_DATASET EXCERPTS_:
## BEGIN

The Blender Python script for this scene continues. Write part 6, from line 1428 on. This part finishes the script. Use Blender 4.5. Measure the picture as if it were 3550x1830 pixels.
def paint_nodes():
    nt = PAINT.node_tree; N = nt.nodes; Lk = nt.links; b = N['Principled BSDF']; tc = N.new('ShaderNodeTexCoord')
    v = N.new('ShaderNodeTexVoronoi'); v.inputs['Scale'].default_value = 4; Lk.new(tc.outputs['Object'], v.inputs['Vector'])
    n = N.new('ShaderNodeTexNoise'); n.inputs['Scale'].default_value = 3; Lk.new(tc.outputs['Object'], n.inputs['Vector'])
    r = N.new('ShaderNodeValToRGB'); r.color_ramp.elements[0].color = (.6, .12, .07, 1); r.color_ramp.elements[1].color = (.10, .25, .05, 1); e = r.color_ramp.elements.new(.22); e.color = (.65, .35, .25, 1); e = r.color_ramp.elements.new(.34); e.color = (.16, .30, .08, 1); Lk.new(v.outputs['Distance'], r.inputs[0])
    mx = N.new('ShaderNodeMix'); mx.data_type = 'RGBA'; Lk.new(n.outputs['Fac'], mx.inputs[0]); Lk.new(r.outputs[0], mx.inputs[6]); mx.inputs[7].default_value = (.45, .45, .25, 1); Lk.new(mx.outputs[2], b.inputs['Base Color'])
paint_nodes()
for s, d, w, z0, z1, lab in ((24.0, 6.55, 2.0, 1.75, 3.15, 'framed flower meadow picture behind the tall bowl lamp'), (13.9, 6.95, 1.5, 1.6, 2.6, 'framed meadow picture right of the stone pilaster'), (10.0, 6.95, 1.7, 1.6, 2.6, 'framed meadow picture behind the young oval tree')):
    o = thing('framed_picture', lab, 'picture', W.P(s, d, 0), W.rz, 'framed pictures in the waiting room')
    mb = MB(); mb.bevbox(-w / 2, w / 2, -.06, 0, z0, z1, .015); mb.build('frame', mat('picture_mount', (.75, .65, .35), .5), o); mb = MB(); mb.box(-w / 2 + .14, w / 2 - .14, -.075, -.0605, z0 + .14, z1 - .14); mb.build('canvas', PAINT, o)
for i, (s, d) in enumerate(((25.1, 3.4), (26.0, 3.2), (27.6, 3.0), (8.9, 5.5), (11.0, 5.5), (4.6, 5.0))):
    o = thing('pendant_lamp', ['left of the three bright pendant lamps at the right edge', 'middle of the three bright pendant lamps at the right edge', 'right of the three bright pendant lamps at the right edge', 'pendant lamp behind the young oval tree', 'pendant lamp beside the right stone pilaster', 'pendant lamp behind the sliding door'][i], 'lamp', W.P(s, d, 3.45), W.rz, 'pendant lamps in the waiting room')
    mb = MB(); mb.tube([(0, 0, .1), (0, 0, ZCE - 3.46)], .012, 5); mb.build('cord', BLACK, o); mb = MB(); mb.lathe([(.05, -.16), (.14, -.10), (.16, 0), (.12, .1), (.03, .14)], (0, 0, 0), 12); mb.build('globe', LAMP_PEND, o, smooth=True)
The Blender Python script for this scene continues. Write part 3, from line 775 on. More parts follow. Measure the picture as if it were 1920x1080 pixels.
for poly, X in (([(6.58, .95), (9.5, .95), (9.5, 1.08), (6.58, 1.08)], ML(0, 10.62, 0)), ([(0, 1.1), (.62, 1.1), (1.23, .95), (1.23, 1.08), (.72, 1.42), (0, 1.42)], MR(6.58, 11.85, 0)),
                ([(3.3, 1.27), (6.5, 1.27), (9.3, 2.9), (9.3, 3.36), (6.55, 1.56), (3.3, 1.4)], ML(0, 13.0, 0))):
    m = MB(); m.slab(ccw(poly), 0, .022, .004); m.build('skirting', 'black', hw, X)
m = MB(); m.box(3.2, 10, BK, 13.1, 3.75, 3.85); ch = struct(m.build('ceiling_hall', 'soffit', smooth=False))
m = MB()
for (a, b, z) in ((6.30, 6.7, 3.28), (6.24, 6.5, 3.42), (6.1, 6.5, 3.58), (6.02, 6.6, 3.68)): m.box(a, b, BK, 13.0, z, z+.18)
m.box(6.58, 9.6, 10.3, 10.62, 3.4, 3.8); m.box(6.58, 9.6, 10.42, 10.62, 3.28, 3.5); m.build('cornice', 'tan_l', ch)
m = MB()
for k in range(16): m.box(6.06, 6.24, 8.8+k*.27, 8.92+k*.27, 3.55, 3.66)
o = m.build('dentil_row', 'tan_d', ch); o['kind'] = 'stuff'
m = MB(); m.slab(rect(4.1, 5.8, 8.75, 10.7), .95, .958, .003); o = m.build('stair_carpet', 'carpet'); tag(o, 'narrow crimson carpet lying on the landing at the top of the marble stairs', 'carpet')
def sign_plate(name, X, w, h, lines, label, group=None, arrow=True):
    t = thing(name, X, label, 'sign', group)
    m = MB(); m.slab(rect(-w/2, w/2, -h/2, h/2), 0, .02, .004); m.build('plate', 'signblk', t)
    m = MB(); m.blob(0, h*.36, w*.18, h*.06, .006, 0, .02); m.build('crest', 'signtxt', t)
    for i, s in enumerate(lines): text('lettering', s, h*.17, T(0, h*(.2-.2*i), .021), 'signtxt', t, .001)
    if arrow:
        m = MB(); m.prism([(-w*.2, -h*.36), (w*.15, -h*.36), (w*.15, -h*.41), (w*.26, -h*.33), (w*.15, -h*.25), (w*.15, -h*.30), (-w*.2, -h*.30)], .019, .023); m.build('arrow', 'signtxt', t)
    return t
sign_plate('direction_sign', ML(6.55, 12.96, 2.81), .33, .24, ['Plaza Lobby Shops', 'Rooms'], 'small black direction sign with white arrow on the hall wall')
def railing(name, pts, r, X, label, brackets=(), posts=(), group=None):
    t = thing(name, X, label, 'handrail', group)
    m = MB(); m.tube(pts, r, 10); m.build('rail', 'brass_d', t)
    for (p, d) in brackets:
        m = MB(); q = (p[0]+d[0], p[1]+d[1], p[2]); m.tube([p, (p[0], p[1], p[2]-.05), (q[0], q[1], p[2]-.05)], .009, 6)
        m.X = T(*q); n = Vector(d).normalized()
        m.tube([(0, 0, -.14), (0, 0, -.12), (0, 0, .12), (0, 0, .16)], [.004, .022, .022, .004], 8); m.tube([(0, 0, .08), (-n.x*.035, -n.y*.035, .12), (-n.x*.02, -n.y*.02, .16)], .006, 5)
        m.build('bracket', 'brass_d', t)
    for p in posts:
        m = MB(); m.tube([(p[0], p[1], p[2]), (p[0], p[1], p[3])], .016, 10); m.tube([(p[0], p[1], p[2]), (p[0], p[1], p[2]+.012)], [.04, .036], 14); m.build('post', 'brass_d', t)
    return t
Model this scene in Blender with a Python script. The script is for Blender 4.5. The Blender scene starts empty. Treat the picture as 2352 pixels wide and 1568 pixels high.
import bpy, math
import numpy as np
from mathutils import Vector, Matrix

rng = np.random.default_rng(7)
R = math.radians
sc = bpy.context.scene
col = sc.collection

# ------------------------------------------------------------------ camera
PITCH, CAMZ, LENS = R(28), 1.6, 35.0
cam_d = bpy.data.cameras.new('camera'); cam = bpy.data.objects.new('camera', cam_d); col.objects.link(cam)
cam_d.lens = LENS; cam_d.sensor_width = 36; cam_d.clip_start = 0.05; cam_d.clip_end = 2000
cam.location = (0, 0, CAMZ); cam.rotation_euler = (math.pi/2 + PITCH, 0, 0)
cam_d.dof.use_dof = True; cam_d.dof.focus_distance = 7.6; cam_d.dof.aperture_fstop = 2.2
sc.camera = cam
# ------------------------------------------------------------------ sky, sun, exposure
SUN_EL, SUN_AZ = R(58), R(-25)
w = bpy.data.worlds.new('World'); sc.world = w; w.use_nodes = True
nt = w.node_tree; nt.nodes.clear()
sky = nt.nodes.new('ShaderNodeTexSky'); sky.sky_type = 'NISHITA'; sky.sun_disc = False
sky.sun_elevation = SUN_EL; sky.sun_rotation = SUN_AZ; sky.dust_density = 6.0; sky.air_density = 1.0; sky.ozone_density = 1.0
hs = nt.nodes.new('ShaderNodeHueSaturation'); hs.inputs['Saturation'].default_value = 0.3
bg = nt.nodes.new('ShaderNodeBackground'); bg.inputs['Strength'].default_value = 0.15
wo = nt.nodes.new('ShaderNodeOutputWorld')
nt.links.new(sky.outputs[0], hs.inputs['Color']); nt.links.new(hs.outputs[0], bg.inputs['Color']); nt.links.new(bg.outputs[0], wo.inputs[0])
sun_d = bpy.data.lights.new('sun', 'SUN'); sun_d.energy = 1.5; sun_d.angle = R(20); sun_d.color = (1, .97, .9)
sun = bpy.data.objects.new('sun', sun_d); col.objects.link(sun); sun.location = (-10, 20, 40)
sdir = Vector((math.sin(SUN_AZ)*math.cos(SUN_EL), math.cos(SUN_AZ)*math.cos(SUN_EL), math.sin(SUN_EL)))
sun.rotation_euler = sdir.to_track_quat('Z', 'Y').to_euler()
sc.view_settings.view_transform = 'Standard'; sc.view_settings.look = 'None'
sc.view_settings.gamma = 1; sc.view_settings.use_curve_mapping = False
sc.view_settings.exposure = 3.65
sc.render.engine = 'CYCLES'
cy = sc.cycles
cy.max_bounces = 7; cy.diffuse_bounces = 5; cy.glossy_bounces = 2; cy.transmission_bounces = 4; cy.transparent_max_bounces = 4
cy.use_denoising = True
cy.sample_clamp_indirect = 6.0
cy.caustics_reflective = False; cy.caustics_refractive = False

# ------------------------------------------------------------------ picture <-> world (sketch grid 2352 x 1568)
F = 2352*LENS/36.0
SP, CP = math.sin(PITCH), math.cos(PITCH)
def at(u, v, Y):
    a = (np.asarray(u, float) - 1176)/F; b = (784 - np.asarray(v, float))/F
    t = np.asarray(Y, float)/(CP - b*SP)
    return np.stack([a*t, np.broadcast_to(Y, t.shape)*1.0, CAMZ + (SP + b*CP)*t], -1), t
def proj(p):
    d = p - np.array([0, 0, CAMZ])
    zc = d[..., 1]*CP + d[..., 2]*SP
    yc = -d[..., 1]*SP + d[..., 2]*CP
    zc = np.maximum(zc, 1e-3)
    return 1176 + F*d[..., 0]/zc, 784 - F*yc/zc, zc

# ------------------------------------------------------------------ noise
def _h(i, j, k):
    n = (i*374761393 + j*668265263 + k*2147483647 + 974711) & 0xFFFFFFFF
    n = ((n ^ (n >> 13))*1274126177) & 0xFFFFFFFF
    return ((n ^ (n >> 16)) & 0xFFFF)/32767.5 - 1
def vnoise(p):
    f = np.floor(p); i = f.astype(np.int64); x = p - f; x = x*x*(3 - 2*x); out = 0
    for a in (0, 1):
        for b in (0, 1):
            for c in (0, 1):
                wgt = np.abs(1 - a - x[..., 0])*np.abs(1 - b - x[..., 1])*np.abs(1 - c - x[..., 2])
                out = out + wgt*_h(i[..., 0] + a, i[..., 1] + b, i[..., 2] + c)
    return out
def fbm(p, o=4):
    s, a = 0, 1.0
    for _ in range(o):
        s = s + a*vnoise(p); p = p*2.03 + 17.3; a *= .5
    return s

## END

_PROBLEM REQUIREMENTS_:
From the line containing "Model this scene" down to the line containing "col = sc.collection" in the material above, reproduce every line exactly, including the two end lines.

_OUTPUT_:
Model this scene in Blender with a Python script. The script is for Blender 4.5. The Blender scene starts empty. Treat the picture as 2352 pixels wide and 1568 pixels high.
import bpy, math
import numpy as np
from mathutils import Vector, Matrix

rng = np.random.default_rng(7)
R = math.radians
sc = bpy.context.scene
col = sc.collection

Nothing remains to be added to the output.